10 Best Python Books for Every Data Scientist to Learn Python

by September 9, 2020 0 comments

Data Science

Python ranks top on the PYPL index, with a worldwide share of 31.56% as of Sept 2020.

Python is one of the most popular and analytics favourite programming language that has replaced many programming languages.  Python has grown its popularity by almost 20.3% in the last 5 years on the PopularitY of Programming Language index. It is best known for its easy readability, sea of libraries and great design principles.

Being a server-side programming language, it is used by data science, machine learning career aspirants. Globally Python is adopted by global bigwigs which include Instagram, Netflix, Uber, Spotify, Reddit, Dropbox, Quora, Facebook whose websites are running on this dynamic programming language.

Here are the 10 Best Python Books that make learning python career rewarding for every data science professional

 

Learning Python by Mark Lutz

Clocking in at 2109 pages, learning Python is best to learn coding interactively. The book covers most of the Python knowledge required for getting starting and having some idea of what is going on. Altogether, a fantastic book for learning to program in Python or learning to program in general. It’s lengthy, and somewhat repetitive, which helps to reenforce earlier concepts.

Recommended for learning details that might not have been learnt just by reading StackOverflow answers. Mark Lutz does a fine job of laying out the concepts and providing examples.

 

Python Crash Course by Eric Matthews

The book covers data structures like lists and tuples which are explained before logic operators and statements. The first half of the book walks the user through the various fundamentals of programming (looping, lists, functions, classes, etc) before moving on to specific projects in the second half. Great book for absolute beginners. It includes a selection of projects that are at just the right level for a first go at data visualization, web applications and working with APIs.

 

Python Cookbook by David Beazley and Brian K. Jones

The “Python Cookbook” (3rd edition) is over 600 pages full of content. Excellent book for sharpening your python skill. This is not for beginners though; you need to have some hands-on experience in python to grasp the content.
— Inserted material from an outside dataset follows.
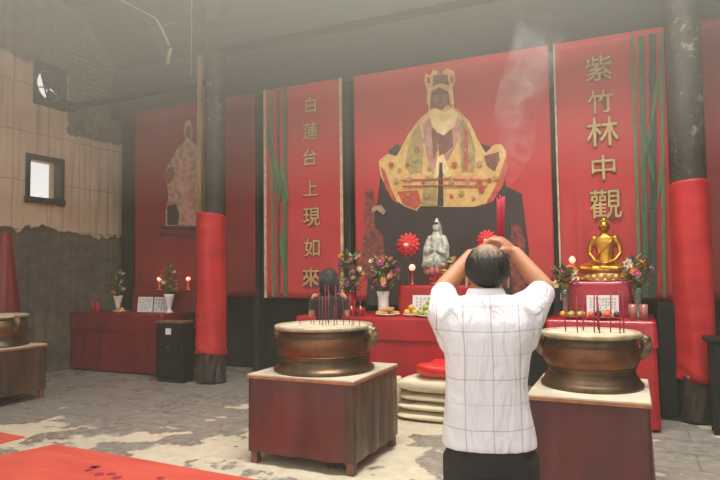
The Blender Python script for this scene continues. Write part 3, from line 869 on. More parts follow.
# ------------------------------------------------------------------ cloth covered tables
def drape(b, x0, x1, y0, y1, z0, z1, amp, n=26, mi=0, seed=0, flare=0.0, top=True, rows=10):
    """a cloth skirt round a box; folds grow towards the hem"""
    rs = random.Random(seed)
    per = []
    L = [(x0, y0, x1, y0), (x1, y0, x1, y1), (x1, y1, x0, y1), (x0, y1, x0, y0)]
    for a, c, e, f in L:
        d = Vector((e - a, f - c)); k = max(6, int(d.length * n)); nrm = Vector((d.y, -d.x)).normalized()
        for i in range(k):
            per.append((a + d.x * i / k, c + d.y * i / k, nrm, i / k, d.length))
    N = len(per)
    ph = [rs.uniform(0, 6.28) for _ in range(4)]
    vs = []
    for j in range(rows + 1):
        t = j / rows
        for x, y, nrm, s, ln in per:
            u = s * ln
            w = amp * t ** 0.8 * (0.5 + 0.3 * math.sin(u * 17 + ph[0]) + 0.22 * math.sin(u * 31 + ph[1] + 2 * t) + 0.15 * math.sin(u * 7 + ph[2]))
            w *= min(1.0, 8 * s, 8 * (1 - s)) * 0.75 + 0.25
            vs.append((x + nrm.x * (w + flare * t), y + nrm.y * (w + flare * t), z1 - (z1 - z0) * t))
    fs = [((j + 1) * N + i, (j + 1) * N + (i + 1) % N, j * N + (i + 1) % N, j * N + i) for j in range(rows) for i in range(N)]
    if top:
        fs.append(tuple(range(N)))
    b.add(vs, fs, mi, True)
    return b


def altar(label, x0, x1, y0, y1, h, top_m, low_m, val=0.24, seed=1, group='cloth covered altar tables'):
    t = thing('altar_table', label, 'altar', ((x0 + x1) / 2, (y0 + y1) / 2, 0), group)
    m = MB(); m.box(x0 + .02, x1 - .02, y0 + .02, y1 - .02, h - .05, h - .012); m.build('tabletop', M['leg_wood'], t)
    for xa in (x0 + .05, x1 - .11):
        for ya in (y0 + .05, y1 - .11):
            MB().box(xa, xa + .06, ya, ya + .06, 0, h - .05).build('leg', M['leg_wood'], t)
    drape(MB(), x0, x1, y0, y1, 0.03, h - 0.006, 0.02, seed=seed, flare=0.015).build('tablecloth', low_m, t)
    drape(MB(), x0 - .012, x1 + .012, y0 - .012, y1 + .012, h - val, h, 0.014, seed=seed + 5, flare=0.01).build('valance', top_m, t)
    return t


def tier(label, x0, x1, y0, y1, z0, z1, mm, seed=1):
    t = thing('altar_shelf', label, 'altar shelf', ((x0 + x1) / 2, (y0 + y1) / 2, z0), 'raised shelves on the altars')
    MB().box(x0 + .01, x1 - .01, y0 + .01, y1 - .01, z0, z1 - .02).build('riser', M['leg_wood'], t)
    drape(MB(), x0, x1, y0, y1, z0 + .004, z1, 0.012, seed=seed).build('shelf_cloth', mm, t)
    return t


altar('long dark red cloth covered altar table beside the plaster wall', -8.635, -6.68, 7.26, 8.0, 0.955, M['altar_deep'], M['altar_deep'], 0.28, 3)
altar('bright red altar table below the goddess, behind the white sacks', -3.80, -1.30, 6.50, 7.55, 1.04, M['altar_red'], M['altar_red'], 0.25, 8)
altar('red altar table below the golden Buddha, right of the worshipper', -0.81, 0.195, 6.48, 7.6, 1.06, M['shiny_red'], M['altar_red'], 0.25, 14)
tier('dark red raised shelf on the altar by the plaster wall', -7.76, -6.42, 7.72, 8.0, 0.957, 1.31, M['altar_deep'], 2)
tier('bright red raised shelf under the white robed statue', -2.66, -1.55, 7.05, 7.54, 1.042, 1.40, M['altar_red'], 3)
tier('plastic covered magenta red shelf under the golden Buddha', -0.66, 0.0, 7.10, 7.58, 1.062, 1.44, M['shiny_red'], 4)

# black cabinets
t = thing('cabinet', 'black cabinet with a white paper tag beside the dark red altar', 'cabinet', (-6.17, 7.0, 0))
MB().box(-6.42, -5.92, 6.86, 7.10, 0.05, 0.86, bev=.008).build('body', M['black_lacquer'], t)
MB().box(-6.43, -5.91, 6.85, 7.11, 0.86, 0.89, bev=.006).build('top', M['leg_wood'], t)
MB().box(-6.40, -5.94, 6.88, 7.09, 0.0, 0.05).build('plinth', M['dark_wood'], t)
d = MB().box(-6.39, -5.95, 6.842, 6.86, 0.10, 0.84, bev=.004).build('door', M['black_lacquer'], t)
MB().ell((-6.17, 6.835, 0.52), (.012, .014, .014)).build('knob', M['metal_grey'], d)
MB().box(-6.22, -6.12, 6.838, 6.842, 0.70, 0.79).build('paper_tag', M['paper'], d)
t = thing('cabinet', 'tall narrow black cabinet between the golden Buddha altar and the red wrapped column', 'cabinet', (0.31, 7.3, 0))
MB().box(0.245, 0.40, 7.05, 7.6, 0.04, 1.20, bev=.006).build('body', M['black_lacquer'], t)
MB().box(0.235, 0.39, 7.06, 7.59, 0.0, 0.04).build('plinth', M['dark_wood'], t)
MB().box(0.235, 0.39, 7.038, 7.05, 0.08, 1.17, bev=.003).build('door', M['black_lacquer'], t)
t = thing('cabinet', 'black side cabinet at the right edge, in front of the red wrapped column', 'cabinet', (1.05, 6.8, 0))
MB().box(0.66, 1.5, 6.58, 7.0 - .17, 0.06, 0.87, bev=.008).build('body', M['black_lacquer'], t)
MB().box(0.62, 1.54, 6.55, 7.0 - .14, 0.87, 0.91, bev=.008).build('top', M['black_lacquer'], t)
for xa in (0.67, 1.43):
    for ya in (6.59, 6.76):
        MB().box(xa, xa + .06, ya, ya + .06, 0, .08).build('foot', M['black_lacquer'], t)
for xa in (0.69, 1.09):
    d = MB().box(xa, xa + .38, 6.565, 6.58, 0.12, 0.84, bev=.004).build('door', M['black_lacquer'], t)
    MB().ell((xa + (.34 if xa < 1 else .04), 6.558, .5), (.012, .014, .014)).build('knob', M['metal_grey'], d)


# red cloths wound round the columns, dark plastic below
def wrap(label, cx, cy, rx, ry, z0, z1, seed):
    rs = random.Random(seed); ph = [rs.uniform(0, 6) for _ in range(5)]

    def p(s, t, k=1.0):
        a = 2 * PI * s
        z = z0 + t * (z1 - z0) + (0.03 * math.sin(a + ph[0]) if t > .98 else 0) + (0.02 * math.sin(2 * a + ph[4]) if t < .02 else 0)
        w = 0.006 * math.sin(5 * a + ph[1] + z * 2) + 0.008 * math.sin(3 * a - z * 3.2 + ph[2]) * (1 - t)
        if t < .14:
            w += 0.022 * (1 - t / .14) * (0.6 + 0.5 * math.sin(4 * a + z * 30 + ph[3]))
        return (cx + (rx + w) * k * math.cos(a), cy + (ry + w) * k * math.sin(a), z)
    o = tag(MB().grid(lambda s, t: p(s, t), 56, 60).build('column_wrap', M['red_wrap'], org=(cx, cy, z0)), label, 'cloth wrap', 'red cloths wound round the columns')
    sm = o.modifiers.new('s', 'SOLIDIFY'); sm.thickness = 0.008; sm.offset = -1
    return o


wrap('bright red cloth wound round the left column, near the dark red altar', -5.62, 7.13, 0.216, 0.216, 0.42, 2.45, 5)
wrap('bright red cloth wound round the right column, beside the golden Buddha altar', 0.585, 7.12, 0.187, 0.19, 0.42, 2.46, 9)
for cx, rx, ry, lb in ((-5.62, 0.210, .210, 'dark plastic sheet round the foot of the left column'), (0.585, 0.186, .188, 'dark plastic sheet round the foot of the right column')):
    def foot(s, t, cx=cx, rx=rx, ry=ry):
        a = 2 * PI * s; z = 0.02 + t * 0.46
        w = 0.008 * math.sin(6 * a + z * 8) + 0.006 * math.sin(11 * a - z * 14)
        return (cx + (rx + w) * math.cos(a), (7.13 if cx < 0 else 7.12) + (ry + w) * math.sin(a), z)
    o = tag(MB().grid(foot, 60, 14).build('column_foot_wrap', M['dark_plastic'], org=(cx, 7.09, 0.0)), lb, 'plastic sheet')
    sm = o.modifiers.new('s', 'SOLIDIFY'); sm.thickness = 0.005; sm.offset = -1

# ------------------------------------------------------------------ burner stands, censers
def stand(label, x0, x1, y0, y1, h, front_m, side_m=None, hem=0.10, seed=1, legs=True):
    t = thing('burner_stand', label, 'stand', ((x0 + x1) / 2, (y0 + y1) / 2, 0), 'cloth covered stands of the incense burners')
    top = MB().box(x0 - .015, x1 + .015, y0 - .015, y1 + .015, h - .03, h, bev=.004).build('top_board', M['ply_top'], t)
    MB().box(x0 - .019, x1 + .019, y0 - .019, y1 + .019, h - .034, h - .012).build('board_edge', M['raw_edge'], top)
    for xa in (x0 + .005, x1 - .065):
        for ya in (y0 + .005, y1 - .065):
            MB().box(xa, xa + .06, ya, ya + .06, 0, h - .03).build('leg', M['leg_wood'], t)
    b = MB(); drape(b, x0 - .006, x1 + .006, y0 - .006, y1 + .006, hem, h - .03, 0.03, n=40, seed=seed, top=False)
    if side_m is not None:
        nf = max(6, int((x1 - x0 + .012) * 40)); ns = max(6, int((y1 - y0 + .012) * 40)); N = 2 * nf + 2 * ns
        for i in range(len(b.f)):
            b.mi[i] = 1 if nf - 3 <= (i % N) < nf + ns else 0
    b.build('skirt', [front_m, side_m or front_m], t)
    return t


stand('maroon cloth covered stand in the middle, carrying the bigger burner', -2.95, -1.995, 4.25, 5.18, 0.735, M['maroon'], M['brown_plastic'], 0.10, 4)
stand('plain maroon cloth covered stand right of the worshipper', -0.66, 0.075, 4.22, 5.1, 0.735, M['maroon'], M['maroon'], 0.05, 7)
stand('brown plastic covered stand at the left edge of the hall', -7.72, -6.96, 4.66, 5.45, 0.70, M['brown_plastic'], M['brown_plastic'], 0.12, 11)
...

The book covers Python 3.3 and the chapters grouped by programming techniques or domain tasks and each chapter has recipes ordered by complexity level.

 

Python Programming: An Introduction to Computer Science by John M. Zelle

The book is detailed in 500 pages, and comes with well outlined chapters and sections. It is not a Python introduction book; it is a programming introduction book. This book is designed to be used as the primary textbook in a college-level first course in computing. It takes a fairly traditional approach, emphasizing problem solving, design, and programming as the core skills of computer science.

 

Learn Python the Hard Way Zed A. Shaw

If you want to teach yourself Python from a very basic level, this book is the way to start. a nice introduction for those who doesn’t have any previous knowledge in python programming language. It follows an approach where you read an explanation for a programming concept and then write the code character by character. One of the best Python books to start your Python Journey.

 

Python in a Nutshell by Alex Martelli

This is a reliable companion to the Python documentation. It gives a rich view of the language and many of its most useful modules, whilst still being concise. An encyclopedic book on Python that deals with many practical Python applications in addition to the ins and outs of the core language itself. It discusses the makeup of the language in extreme detail, and you are assumed to have a prior programming knowledge of both Python and Object Oriented in order to make any sense of the book.

 

Head-First Python by Paul Barry

The content is very clear and prepared in a manner that is understood by all. First few chapters provide a strong foundation to the language and moves in to complicated stuff from that point on very quickly. a good book for someone who has some experience and looks for deeper CS logic.

 

Fluent Python by Luciano Ramalho

Python is a beautiful language, as this book notes! With a focus on writing correct and idiomatic Python code, Fluent Python also covers and provides good general insights into concurrency, metaclasses, and writing good clean maintainable code. The author has done a fantastic job of explaining key concepts and gives additional information by linking to blogs/talks etc.

 

Deep Learning with Python by Francois Chollet

The perfect practical introduction to deep learning, this book focuses on hands-on approach to deep learning written by the author of Keras. It provides advanced introduction without dealing with complicated stuffs (math, tensorflow, etc.). Although it is also good for starters, it is not the best choice to jump in without some prior knowledge.

 

Python Pocket Reference by Mark Lutz

This is a good reference for Python. Most of the things, which are available in language documentation, are listed here or briefly described. If you have some programming knowledge, then this book will loom like all the Python documentation stripped down to the most essential parts and shrunken down into great pocket-sized book! It has information for both Python 2.x and Python 3.x and is well worth the price.